**Task instructions**
Collect all lines from the listing that include the string "part".

**Dataset section**
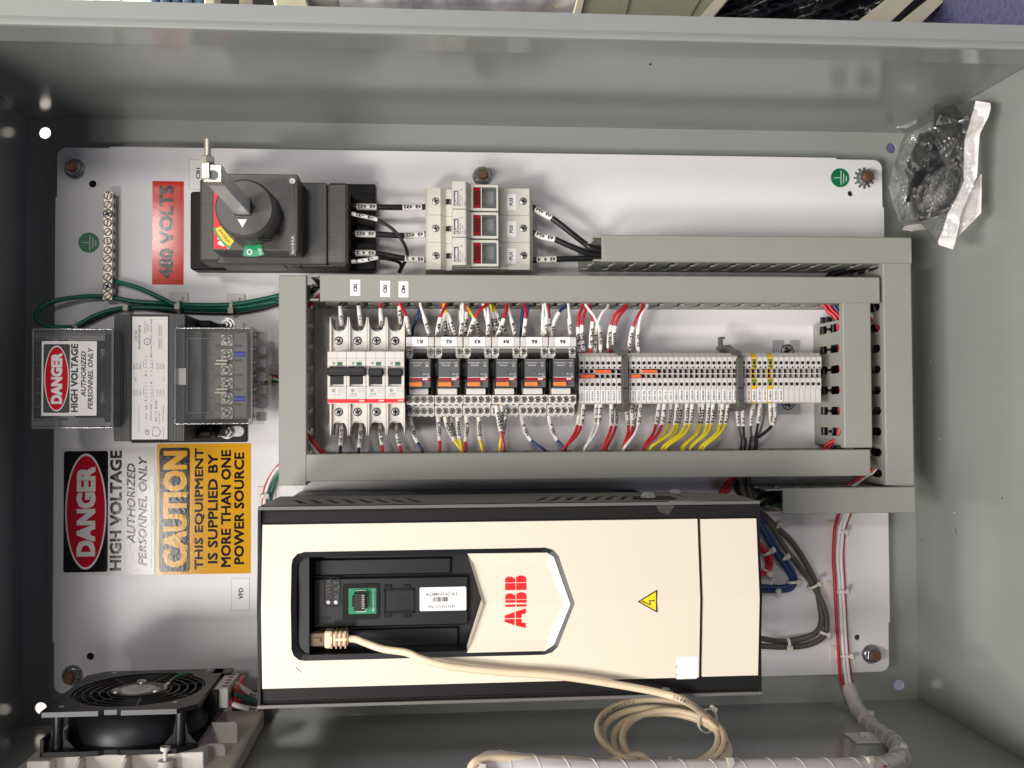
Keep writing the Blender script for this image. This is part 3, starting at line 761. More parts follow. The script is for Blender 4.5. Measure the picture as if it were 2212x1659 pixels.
def relay_proto():
    t = thing('relay', 'x', 'relay', (0, 0, 44), 'plug in relays')
    mb = MB(); W2 = 10.4
    mb.box(-W2, W2, -11.6, 15.6, 44, 72, 'relay_clear', .8); part(t, 'clear_case', mb)
    mb = MB(); mb.box(-W2 + .9, W2 - .9, -10.6, 14.8, 46, 71.2, 'relay_face', .6)
    mb.box(-W2 + .5, W2 - .5, 15.0, 15.4, 60, 72.3, 'socket_grey')
    z = 72.1
    mb.box(-W2 + .8, W2 - .8, -10.9, 14.9, z - .2, z, 'relay_face')
    for (dx, dy, w_, h_, s_) in ((-3.4, 12.0, 11, 1.1, '1SVR405613R7000'), (-3.0, 9.6, 7.6, 1.4, 'CR-M120AC4L'), (6.6, 12.0, 3.6, 1.1, '2434'), (5.4, 1.4, 6.2, 1.3, '120 V AC'), (7.6, -.6, 2, 1.2, 'us')):
        mb.text(s_, (dx, dy, z + .05), w_, h_, 'label_white', res=1, **INV)
    mb.box(5.5, 8.0, 8.2, 10.6, z, z + .1, 'brass_pale')
    mb.lathe((.6, 2, z), (0, 0, 1), [(1.7, 0), (1.7, .25), (1.1, .55)], 'window_edge', 16, True)
    part(t, 'relay_face', mb)
    mb = MB(); mb.box(-W2 + .9, W2 - 1, -5.0, -1.9, z, z + .25, 'relay_red'); mb.box(-W2 + .9, W2 - 1, -1.9, -1.5, z, z + .25, 'label_white')
    mb.text('ABB', (4.9, -3.3, z + .3), 5.2, 2.1, 'label_white', bold=.06, res=1, **INV); part(t, 'red_band', mb)
    mb = MB(); mb.box(-W2 + .3, .2, -9.9, -6.2, z - .4, z + 2.2, 'orange', .5); mb.lathe((.4, -8.1, z - .4), (0, 0, 1), [(2.2, 0), (2.2, 3.0), (1.9, 3.4)], 'orange', 18)
    mb.lathe((.7, -8.1, z + 3.0), (0, 0, 1), [(.9, 0), (.9, .5)], 'jumper_orange', 12); mb.box(-W2 + 1.4, -W2 + 4.8, -8.4, -7.8, z + 2.2, z + 2.4, 'jumper_orange')
    part(t, 'test_lever', mb)
    mb = MB(); mb.box(-W2 + .2, W2 - 2.4, -17.6, -11.8, 40, 62, 'socket_white', .6); part(t, 'ejector_clip', mb)
    return t
SK = relay_socket_proto(); RL_ = relay_proto()
RXS = []
XR0 = P(907.5, 734, 64).x; XR5 = P(1215.5, 734, 64).x
for k in range(6):
    xk = XR0 + (XR5 - XR0) * k / 5; RXS.append(xk)
    s = SK if k == 0 else copy_tree(SK); place(s, (xk, YC, 8)); tg = ('R1', 'R2', 'R3', 'R4', 'R6', 'R6')[k]
    dup_txt = ('', '', '', '', ', left one', ', right one')[k]
    s['label'] = 'pale relay socket tagged %s with screw terminals%s' % (tg, dup_txt)
    h = [c for c in s.children if c.name.startswith('tag_holder')][0]
    m = MB(); m.text(tg, (0, 32.6, 64.36), 5.2, 3.6, 'ink', bold=.04, **INV)
    o = mesh_obj('lettering', m, (0, 0, 8)); o.parent = h
    r = RL_ if k == 0 else copy_tree(RL_); place(r, (xk - .2, YC, 44))
    r['label'] = 'grey relay with red band and orange lever in socket %s%s' % (tg, dup_txt)

# ================================================================== terminal blocks
def term_proto(name, c1, c2):
    t = thing(name, 'x', 'terminal block', (0, 0, 8), 'din rail terminal blocks')
    w = 2.52; z = 52.; mb = MB(); top = 22.6; bot = -27.2
    prof = [(top, 8), (top, 46), (18.2, z), (7.0, z), (6.6, z - 8), (6.0, z - 8), (2.6, z - 8), (2.5, z - 1.5), (1.7, z - 1.5), (1.6, z - 8), (-1.8, z - 8), (-2.2, z - 1), (-12.6, z - 1), (-13, z - 2), (-26, z - 2), (bot, z - 4), (bot, 8)]
    f = lambda a, b, zz: (zz, a, b)
    mb.prism(prof, -w, w, c1, fn=f, side=c1)
    mb.box(-w + .02, -w + .35, 6.9, 18, z - .2, z + .15, 'term_side'); mb.box(-w + .02, -w + .3, -12, -2.2, z - 1.2, z - .85, 'term_side')
    mb.box(-w + .3, w - .9, 2.9, 6.4, z - 8, z - 7.8, 'void'); mb.box(-w + .3, w - .9, -1.6, 1.4, z - 8, z - 7.8, 'void')
    mb.box(-w, -w + .5, -1.8, 6.6, z - 8, z - 2.5, c1); mb.box(w - .9, w, -1.8, 6.6, z - 8, z - 2.5, 'term_side')
    if c2:
        for (a, b, za, zb_) in ((8.2, 10.6, z, z + .06), (14, 16.5, z, z + .06), (-7, -3.4, z - 1, z - .94)): mb.box(-w + .3, w - .4, a, b, za, zb_, c2)
        mb.box(-w, w, 18.4, top, 46.5, 46.6, c2); mb.box(-w, w, bot - .1, bot, 20, 46, c2)
    part(t, 'block_body', mb)
    mb = MB()
    for y, zz in ((12.6, z), (-8.2, z - 1)):
        mb.lathe((0, y, zz), (0, 0, 1), [(1.75, .02), (1.75, .05)], 'void', 18); mb.lathe((.55, y - .15, zz), (0, 0, 1), [(1.1, .04), (1.1, .08)], 'steel_dark', 14)
    mb.box(-.3, 1.5, 7.3, 9.1, z + .02, z + .08, 'void'); part(t, 'clamp_openings', mb)
    return t
T0 = term_proto('terminal_block', 'term_white', None); TG = None
def place_x(u): return P(u, 806, 52).x
allT = []
tA = [('031262',)] * 3 + [('031203',)] * 3 + [('032373',), ('032393',)]
gA = [(1256.5 + 11.62 * i, t[0], 'A') for i, t in enumerate(tA)]
nB = ['3X1-L2A', '3X1-L2B', '3X1-L2C', '3X1-X2', '3X1-X2', '3X1-X2', '3X1-1P', '3X1-2', '3X1-3', '3XR221', '3XR224', '3XR231', '3XR234', '3XR241', '3XR244', '3XR331', '3XR334', '3XR421', '3XR424', '3XR431', '3XR434']
gB = [(1356.6 + 11.6 * i, s, 'B') for i, s in enumerate(nB)]
nC = ['3X+AI2', '3X-AI2', 'SHIELD', '3X+A01', '3X-A01', 'SHIELD', '3X+A02', '3X-A02'] + [''] * 7
gC = [(1606.3 + 11.62 * i, s, 'C') for i, s in enumerate(nC)]
ordw = ['first', 'second', 'third', 'fourth', 'fifth', 'sixth', 'seventh']; cnt = {}
tot = {}
for _, s, g in gA + gB + gC: tot[(s, g)] = tot.get((s, g), 0) + 1
first = True
for u, s, g in gA + gB + gC:
    k = cnt.get((s, g), 0); cnt[(s, g)] = k + 1
    x = place_x(u)
    if s == 'SHIELD':
        if TG is None: TG = term_proto('terminal_block', 'term_yellow', 'term_green'); o = TG
        else: o = copy_tree(TG)
        lab = 'yellow and green terminal block marked SHIELD, %s of the two' % ('left' if k == 0 else 'right')
    else:
        o = T0 if first else copy_tree(T0); first = False
        n = tot[(s, g)]
        if not s: lab = 'blank terminal block at the right end, %s of seven from the left' % ordw[k]
        elif n > 1: lab = 'pale terminal block marked %s, %s of the %s with that mark' % (s, ('left', 'middle', 'right')[k], 'three')
        else: lab = 'pale terminal block marked %s' % s
    place(o, (x, YC, 8)); o['label'] = lab
    m = MB(); z = 50.
    if s:
        m.box(-2.2, 2.2, -25.6, -13.2, z, z + .9, 'label_white', .2); m.text(s, (0, -19.3, z + .96), 9.6 * min(1, len(s) / 6.5 + .08), 2.2, 'ink', bold=.05, res=1, **UP)
    else: m.box(-2.2, 2.2, -24.2, -13.6, z - .6, z + .1, 'term_white', .2); m.box(-2.0, 2.0, -25.6, -24.6, z - .3, z - .1, 'ink_pale')
    q = mesh_obj('marker_tag', m, (0, 0, 8)); q.parent = o
# grey end plate before the first block
mb = MB(); xa = place_x(1249) ; mb.prism([(22.6, 8), (22.6, 46), (18.2, 51.5), (-26, 49), (-27, 8)], xa - 4.5, xa - .6, 'dark_grey', fn=lambda a, b, z: (z, YC + a, b))
single('end_plate', 'dark grey end plate between the last relay socket and the terminal row', 'end plate', mb)
# end brackets
def bracket(u, label, hook):
    x = P(u, 806, 57).x; mb = MB(); f = lambda a, b, z: (x + a, YC + b, z)
    mb.prism([(-2.5, 16), (-9, 25), (-13.5, 27.5), (-13.5, 30), (-8, 31), (-3.5, 26.5), (3.0, 24.5), (3.4, 18)], 20, 50, 'dark_grey', fn=f, ch=.5)
    mb.prism([(-3.2, 17), (3.2, 20), (3.4, -12), (3.4, -33), (1, -35), (-3, -34.5), (-3.4, -12)], 9, 57, 'dark_grey', fn=f, ch=.6)
    for dx in (-1.7, .1, 1.9): mb.box(x + dx - .25, x + dx + .25, YC - 10, YC + 17, 57, 57.5, 'mid_grey')
    mb.box(x - 2.8, x + 2.8, YC - 13, YC - 11.6, 57, 58.2, 'slot_dark', .2); mb.box(x - 2.6, x + 2.8, YC - 31, YC - 24, 56.5, 58.4, 'dark_grey', .5)
    mb.prism([(-3.2, -25), (-6.5, -30), (-8.5, -26.5), (-9.2, -26.8), (-6.8, -32), (-2.5, -35)], 30, 40, 'dark_grey', fn=f)
    if hook:
        h = MB(); h.prism([(-14.5, 26), (-14.5, 39), (-10, 39), (-10, 37), (-12.2, 36.5), (-12.2, 31), (-10.5, 30.8), (-10.5, 26)], 30, 40, 'dark_grey', fn=f)
        mb.v += []; 
        t = thing('end_bracket', label, 'end bracket', (x, YC, 9), 'grey end brackets on the terminal row'); part(t, 'bracket_body', mb); part(t, 'release_hook', h)
    return t
bracket(1350.5, 'dark grey end bracket between terminals 032393 and 3X1-L2A', True)
bracket(1599.5, 'dark grey end bracket between terminals 3XR434 and 3X-AI2', True)
# orange jumpers
for (i0, i1, y, lab) in ((0, 2, -.2, 'orange jumper bar across the three terminals marked 031262'), (3, 5, 4.4, 'orange jumper bar across the three terminals marked 031203'),
                         (9, 10, -.2, 'short orange jumper bar across terminals L2B and L2C'), (11, 13, 4.4, 'orange jumper bar across the three terminals marked 3X1-X2')):
    us = [g[0] for g in gA + gB]; x0 = place_x(us[i0]) - 2.2; x1 = place_x(us[i1]) + 2.0
    mb = MB(); mb.box(x0, x1, YC + y - 1.5, YC + y + 1.5, 44.5, 54, 'jumper_orange', .4)
    single('jumper_bar', lab, 'jumper', mb, group='orange terminal jumpers')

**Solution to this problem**
Keep writing the Blender script for this image. This is part 3, starting at line 761. More parts follow. The script is for Blender 4.5. Measure the picture as if it were 2212x1659 pixels.
    mb.box(-W2, W2, -11.6, 15.6, 44, 72, 'relay_clear', .8); part(t, 'clear_case', mb)
    part(t, 'relay_face', mb)
    mb.text('ABB', (4.9, -3.3, z + .3), 5.2, 2.1, 'label_white', bold=.06, res=1, **INV); part(t, 'red_band', mb)
    part(t, 'test_lever', mb)
    mb = MB(); mb.box(-W2 + .2, W2 - 2.4, -17.6, -11.8, 40, 62, 'socket_white', .6); part(t, 'ejector_clip', mb)
    part(t, 'block_body', mb)
    mb.box(-.3, 1.5, 7.3, 9.1, z + .02, z + .08, 'void'); part(t, 'clamp_openings', mb)
        t = thing('end_bracket', label, 'end bracket', (x, YC, 9), 'grey end brackets on the terminal row'); part(t, 'bracket_body', mb); part(t, 'release_hook', h)